Monday, January 26, 2015

Procter & Gamble Cleans House

Procter & Gamble CEO A.G. Lafley has outlined a plan to focus on 70 to 80 “leadership brands” that currently generate 90% to 95% of profit.ENLARGE
Procter & Gamble CEO A.G. Lafley has outlined a plan to focus on 70 to 80 “leadership brands” that currently generate 90% to 95% of profit. PHOTO: REUTERS
Leave it to Procter & Gamble Co. to tell us that good things also come in small packages.
The consumer-products behemoth is in the early stages of an ambitious program to shape up by shedding products and divisions. Chief Executive Officer A.G. Lafley, who returned to the plodding company for a second stint at the helm in May 2013, has outlined a plan to focus on 70 to 80 “leadership brands” that currently generate 90% to 95% of profit.
Tuesday’s fiscal second-quarter results will give management an opportunity to update investors on progress. It should make for a more pleasant topic than the numbers themselves.
Analysts polled by FactSet see the company reporting an adjusted $1.13 a share, down from $1.21 a year earlier. Forecasts are 15 cents lower than they were in July. The chief culprit is likely the strong dollar, as P&G derives roughly two-thirds of revenue outside the U.S.
Still, investors mostly gave positive reviews to recent actions such as the sale of Duracell to Berkshire Hathaway Inc. in exchange for P&G stock. But questions remain about the effectiveness of divestitures as part of Mr. Lafley’s strategy.
Since the day after his return was announced, the shares have trailed the S&P 500 by about 12 percentage points in terms of total return. Going back even farther to Mr. Lafley’s transformational deal to buy Gillette (including Duracell) in 2005, the stock has barely kept pace with the market. At that time, P&G touted the benefits of size that would give it more sway with purchasers and unlock synergies.

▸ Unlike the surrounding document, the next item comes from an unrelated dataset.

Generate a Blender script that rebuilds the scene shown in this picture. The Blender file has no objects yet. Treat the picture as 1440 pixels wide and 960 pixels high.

Maybe there is no new-and-improved magic formula for reinvigorating P&G. The most meaningful improvement recently has been ruthless cost-cutting initiated under the man who succeeded and then was succeeded by Mr. Lafley: Bob McDonald.
So while sales growth has been anemic, margins have been resilient lately. Even without Berkshire’s stock redemption, P&G should be able to return an impressive $12 billion to $14 billion to shareholders via dividends and buybacks in fiscal 2015. That is equivalent to about 5.4% of its market value.
It is too early to say whether P&G will clean up as it slims down, but the past few years of good housekeeping are paying off.